Ces trois dimensions sont indissociables. Une approche purement individuelle de l’identité numérique se heurte inévitablement aux contraintes structurelles imposées par l’architecture des plateformes. À l’inverse, une transformation des infrastructures techniques sans développement d’une culture numérique critique risque de reproduire, sous d’autres formes, les mêmes logiques d’aliénation.
L’enjeu fondamental est celui d’une réappropriation collective de nos existences numériques. Comme le rappelle Bernard Stiegler (2018), la question n’est pas de rejeter la technique, mais de la réorienter vers des finalités qui servent le bien commun plutôt que les intérêts privés d’une minorité. Cette réorientation ne peut être que le fruit d’une délibération démocratique informée.
Dans cette perspective, le rôle des psychologues et des chercheurs en sciences sociales n’est pas simplement de documenter les effets du numérique sur nos psychismes, mais de contribuer activement à l’élaboration d’alternatives. Notre expertise doit être mise au service d’une praxis transformatrice, attentive aux dimensions psychiques et sociales de l’émancipation numérique.

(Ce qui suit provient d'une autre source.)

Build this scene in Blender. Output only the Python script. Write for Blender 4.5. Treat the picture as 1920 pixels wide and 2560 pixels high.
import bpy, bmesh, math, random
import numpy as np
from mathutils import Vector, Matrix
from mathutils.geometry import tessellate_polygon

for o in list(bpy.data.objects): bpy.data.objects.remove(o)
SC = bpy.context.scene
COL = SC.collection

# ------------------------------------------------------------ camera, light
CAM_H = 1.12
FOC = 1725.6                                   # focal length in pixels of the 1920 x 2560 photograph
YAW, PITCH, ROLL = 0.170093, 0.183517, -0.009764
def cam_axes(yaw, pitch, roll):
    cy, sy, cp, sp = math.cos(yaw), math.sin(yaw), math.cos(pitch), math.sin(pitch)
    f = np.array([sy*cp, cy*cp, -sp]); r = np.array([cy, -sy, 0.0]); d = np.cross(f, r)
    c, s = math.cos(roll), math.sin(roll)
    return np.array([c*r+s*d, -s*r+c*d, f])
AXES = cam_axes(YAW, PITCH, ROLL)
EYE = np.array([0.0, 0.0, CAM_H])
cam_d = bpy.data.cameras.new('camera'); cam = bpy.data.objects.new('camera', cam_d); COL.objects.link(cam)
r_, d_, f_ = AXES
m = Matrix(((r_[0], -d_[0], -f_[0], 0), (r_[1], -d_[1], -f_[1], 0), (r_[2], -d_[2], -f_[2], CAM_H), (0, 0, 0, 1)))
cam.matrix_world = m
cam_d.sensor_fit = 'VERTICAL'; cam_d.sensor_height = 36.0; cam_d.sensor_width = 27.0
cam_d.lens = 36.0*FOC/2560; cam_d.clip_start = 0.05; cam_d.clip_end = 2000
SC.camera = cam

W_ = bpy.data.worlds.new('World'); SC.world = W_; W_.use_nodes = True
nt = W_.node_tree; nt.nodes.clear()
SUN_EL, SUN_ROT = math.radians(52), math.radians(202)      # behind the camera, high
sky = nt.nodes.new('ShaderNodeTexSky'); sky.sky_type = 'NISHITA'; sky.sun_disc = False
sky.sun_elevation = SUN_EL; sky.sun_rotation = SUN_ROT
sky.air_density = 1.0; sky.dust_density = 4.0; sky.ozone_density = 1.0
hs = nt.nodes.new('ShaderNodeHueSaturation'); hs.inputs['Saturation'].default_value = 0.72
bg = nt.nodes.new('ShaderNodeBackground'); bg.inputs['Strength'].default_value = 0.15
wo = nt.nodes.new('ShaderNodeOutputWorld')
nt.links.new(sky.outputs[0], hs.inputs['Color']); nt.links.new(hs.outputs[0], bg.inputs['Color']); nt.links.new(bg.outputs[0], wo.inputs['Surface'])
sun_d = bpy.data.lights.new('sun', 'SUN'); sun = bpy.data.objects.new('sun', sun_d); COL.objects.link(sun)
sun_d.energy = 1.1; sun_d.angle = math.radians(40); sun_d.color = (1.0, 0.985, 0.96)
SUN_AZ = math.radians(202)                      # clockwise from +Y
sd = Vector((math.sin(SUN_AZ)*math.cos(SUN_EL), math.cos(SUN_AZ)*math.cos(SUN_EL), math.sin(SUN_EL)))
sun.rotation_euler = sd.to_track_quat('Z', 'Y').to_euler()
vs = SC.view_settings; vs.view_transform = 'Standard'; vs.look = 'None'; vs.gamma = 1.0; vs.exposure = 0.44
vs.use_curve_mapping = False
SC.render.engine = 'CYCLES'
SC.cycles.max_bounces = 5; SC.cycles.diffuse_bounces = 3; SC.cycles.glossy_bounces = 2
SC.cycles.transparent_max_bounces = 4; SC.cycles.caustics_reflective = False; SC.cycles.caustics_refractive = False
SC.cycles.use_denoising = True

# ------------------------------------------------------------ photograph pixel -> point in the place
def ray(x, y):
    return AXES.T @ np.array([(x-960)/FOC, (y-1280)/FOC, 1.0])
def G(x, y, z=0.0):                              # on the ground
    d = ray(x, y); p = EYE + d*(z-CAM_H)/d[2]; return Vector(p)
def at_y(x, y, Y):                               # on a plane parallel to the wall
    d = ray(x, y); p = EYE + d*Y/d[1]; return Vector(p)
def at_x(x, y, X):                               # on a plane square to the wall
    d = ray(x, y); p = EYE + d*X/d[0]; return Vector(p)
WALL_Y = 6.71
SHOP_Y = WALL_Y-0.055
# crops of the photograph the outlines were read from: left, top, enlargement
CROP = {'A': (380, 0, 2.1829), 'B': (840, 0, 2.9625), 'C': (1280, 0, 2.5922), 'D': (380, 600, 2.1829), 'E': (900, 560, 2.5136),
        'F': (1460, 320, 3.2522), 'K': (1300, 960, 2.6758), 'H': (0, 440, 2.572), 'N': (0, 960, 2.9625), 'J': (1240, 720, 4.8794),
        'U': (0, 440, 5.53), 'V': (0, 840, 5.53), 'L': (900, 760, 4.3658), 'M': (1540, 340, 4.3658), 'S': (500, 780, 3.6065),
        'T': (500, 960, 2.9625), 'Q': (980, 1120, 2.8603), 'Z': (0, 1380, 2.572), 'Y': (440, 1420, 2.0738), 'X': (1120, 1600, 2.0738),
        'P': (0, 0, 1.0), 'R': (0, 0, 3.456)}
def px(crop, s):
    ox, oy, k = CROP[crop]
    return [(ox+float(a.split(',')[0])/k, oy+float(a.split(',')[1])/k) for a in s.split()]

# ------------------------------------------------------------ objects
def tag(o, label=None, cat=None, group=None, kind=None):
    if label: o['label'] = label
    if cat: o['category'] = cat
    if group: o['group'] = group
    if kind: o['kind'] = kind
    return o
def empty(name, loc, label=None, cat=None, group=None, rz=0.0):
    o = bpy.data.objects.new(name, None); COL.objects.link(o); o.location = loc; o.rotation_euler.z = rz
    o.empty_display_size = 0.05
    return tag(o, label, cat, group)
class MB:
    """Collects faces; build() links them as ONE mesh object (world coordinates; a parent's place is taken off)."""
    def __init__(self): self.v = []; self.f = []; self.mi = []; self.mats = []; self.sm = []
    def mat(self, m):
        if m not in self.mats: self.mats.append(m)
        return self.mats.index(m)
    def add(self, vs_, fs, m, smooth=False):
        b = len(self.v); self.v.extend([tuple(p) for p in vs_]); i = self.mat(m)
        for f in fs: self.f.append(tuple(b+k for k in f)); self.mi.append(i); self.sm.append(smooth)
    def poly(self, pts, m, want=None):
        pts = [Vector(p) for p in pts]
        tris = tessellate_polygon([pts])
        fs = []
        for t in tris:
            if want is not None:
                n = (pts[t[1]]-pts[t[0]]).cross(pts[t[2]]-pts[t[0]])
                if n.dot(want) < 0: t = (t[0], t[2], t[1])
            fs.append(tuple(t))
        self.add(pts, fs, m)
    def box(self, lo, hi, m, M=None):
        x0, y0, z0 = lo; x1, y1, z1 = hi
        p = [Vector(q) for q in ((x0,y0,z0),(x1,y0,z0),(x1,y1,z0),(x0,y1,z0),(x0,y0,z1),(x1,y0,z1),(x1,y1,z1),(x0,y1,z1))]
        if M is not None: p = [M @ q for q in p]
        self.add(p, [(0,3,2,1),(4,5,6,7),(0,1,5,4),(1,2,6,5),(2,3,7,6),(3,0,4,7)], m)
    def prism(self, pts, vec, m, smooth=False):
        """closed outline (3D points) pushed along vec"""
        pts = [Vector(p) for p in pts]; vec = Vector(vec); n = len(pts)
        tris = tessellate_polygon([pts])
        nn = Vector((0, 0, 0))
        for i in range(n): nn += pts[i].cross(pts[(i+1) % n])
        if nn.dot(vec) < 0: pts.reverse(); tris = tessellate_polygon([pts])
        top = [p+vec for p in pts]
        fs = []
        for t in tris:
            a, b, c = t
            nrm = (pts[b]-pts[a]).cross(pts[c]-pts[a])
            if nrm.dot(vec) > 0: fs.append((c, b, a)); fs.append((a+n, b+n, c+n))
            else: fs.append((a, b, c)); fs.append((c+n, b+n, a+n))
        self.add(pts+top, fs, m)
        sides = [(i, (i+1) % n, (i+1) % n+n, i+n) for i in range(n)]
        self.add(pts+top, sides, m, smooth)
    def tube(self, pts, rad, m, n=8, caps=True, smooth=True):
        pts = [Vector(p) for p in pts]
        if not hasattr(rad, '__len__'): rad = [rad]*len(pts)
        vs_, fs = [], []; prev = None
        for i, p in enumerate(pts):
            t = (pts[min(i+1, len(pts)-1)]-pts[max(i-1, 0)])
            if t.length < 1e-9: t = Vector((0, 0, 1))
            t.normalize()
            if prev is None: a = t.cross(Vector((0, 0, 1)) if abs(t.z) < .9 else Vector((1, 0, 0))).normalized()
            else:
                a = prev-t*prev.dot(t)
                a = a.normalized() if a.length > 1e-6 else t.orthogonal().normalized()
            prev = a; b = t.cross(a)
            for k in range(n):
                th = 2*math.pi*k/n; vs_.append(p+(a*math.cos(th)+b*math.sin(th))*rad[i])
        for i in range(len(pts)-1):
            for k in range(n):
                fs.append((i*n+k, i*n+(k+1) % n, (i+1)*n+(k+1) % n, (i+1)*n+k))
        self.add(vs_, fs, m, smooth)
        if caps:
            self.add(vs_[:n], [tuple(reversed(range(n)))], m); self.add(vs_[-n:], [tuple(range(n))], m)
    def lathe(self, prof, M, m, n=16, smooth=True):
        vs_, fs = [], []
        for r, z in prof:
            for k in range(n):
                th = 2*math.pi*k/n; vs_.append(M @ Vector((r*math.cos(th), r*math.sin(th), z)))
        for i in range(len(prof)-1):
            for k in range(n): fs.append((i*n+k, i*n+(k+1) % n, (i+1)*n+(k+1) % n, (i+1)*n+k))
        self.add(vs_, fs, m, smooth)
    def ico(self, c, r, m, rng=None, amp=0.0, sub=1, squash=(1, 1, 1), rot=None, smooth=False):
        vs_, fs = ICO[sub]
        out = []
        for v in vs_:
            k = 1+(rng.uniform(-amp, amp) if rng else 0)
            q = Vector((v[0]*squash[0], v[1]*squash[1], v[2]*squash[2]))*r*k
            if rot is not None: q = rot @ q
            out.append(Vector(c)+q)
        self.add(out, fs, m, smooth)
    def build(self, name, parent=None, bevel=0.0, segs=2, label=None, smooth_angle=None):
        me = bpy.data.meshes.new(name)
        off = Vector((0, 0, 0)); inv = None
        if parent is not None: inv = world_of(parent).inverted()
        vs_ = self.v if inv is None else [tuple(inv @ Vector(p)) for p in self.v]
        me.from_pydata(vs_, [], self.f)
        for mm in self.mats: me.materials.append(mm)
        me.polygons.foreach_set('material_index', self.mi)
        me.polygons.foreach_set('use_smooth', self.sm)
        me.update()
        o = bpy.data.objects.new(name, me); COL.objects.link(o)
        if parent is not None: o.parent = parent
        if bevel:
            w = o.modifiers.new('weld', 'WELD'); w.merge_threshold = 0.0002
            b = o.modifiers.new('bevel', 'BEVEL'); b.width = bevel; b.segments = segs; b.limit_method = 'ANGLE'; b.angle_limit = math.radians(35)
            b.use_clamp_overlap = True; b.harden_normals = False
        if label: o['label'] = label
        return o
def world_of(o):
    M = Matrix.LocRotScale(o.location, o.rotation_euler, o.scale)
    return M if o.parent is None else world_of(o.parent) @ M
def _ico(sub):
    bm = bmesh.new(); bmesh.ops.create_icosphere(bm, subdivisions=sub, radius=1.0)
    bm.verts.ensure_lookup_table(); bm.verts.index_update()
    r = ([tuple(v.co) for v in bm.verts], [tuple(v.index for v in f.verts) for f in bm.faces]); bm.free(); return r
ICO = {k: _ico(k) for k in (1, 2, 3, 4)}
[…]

Loin des discours simplistes oscillant entre technophilie acritique et technophobie nostalgique, nous devons développer une compréhension nuancée des potentialités et des risques de l’identité numérique. Cette compréhension doit être ancrée dans une vision politique qui place la justice sociale, l’autonomie collective et le bien-être psychique au cœur de nos préoccupations.
Car en définitive, la question « qui sommes-nous en ligne? » ne peut être séparée de cette autre question, plus fondamentale encore: « qui voulons-nous être, ensemble, dans le monde que nous construisons? ». C’est à cette interrogation, profondément politique, que nos travaux sur l’identité numérique doivent tenter de répondre.